Notwithstanding his dubious personal politics revealed later in life, as an actor Charlton Heston always brough a heft to his movies. He had an earthy believability which works here in the same effective manner as it did with Planet of the Apes or The Omega Man. If you wanted to convince audiences of something strange, Heston was the man to sell it. His heroic tendencies are tempered by an intelligence and while the results can be melodramatic surely the subject matter fits that.

 Edward G Robinson is excellent without being too gimmicky as the old professor and the scenes with the two of them are amongst the film’s best ones.

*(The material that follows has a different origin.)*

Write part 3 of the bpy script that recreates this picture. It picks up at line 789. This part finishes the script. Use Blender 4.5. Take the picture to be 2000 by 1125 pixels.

As Shirl, the `furniture` occupying Simonsen’s now vacant apartment, Leigh Taylor- Young gives a dignity to a character who could be a cipher. Some strong supporting performance bolster the film including Lincoln Kilpatric as an exhausted priest and another big screen legend Joseph Cotton’s’ short but telling scenes at the start as Simonson.

The film is a conspiracy theorists goldmine. Yet as we advance unbound into relentlessly improved technology requiring fewer jobs and less interaction its not difficult to imagine a depressing endgame. Perhaps even though the details may blur over time (obviously the film does not predict the online world), the thrust of Soylent Green , its depiction of corrupt exploitative corporations and intolerable poverty for many, isn’t anywhere near as fictional now as it seemed in 1973.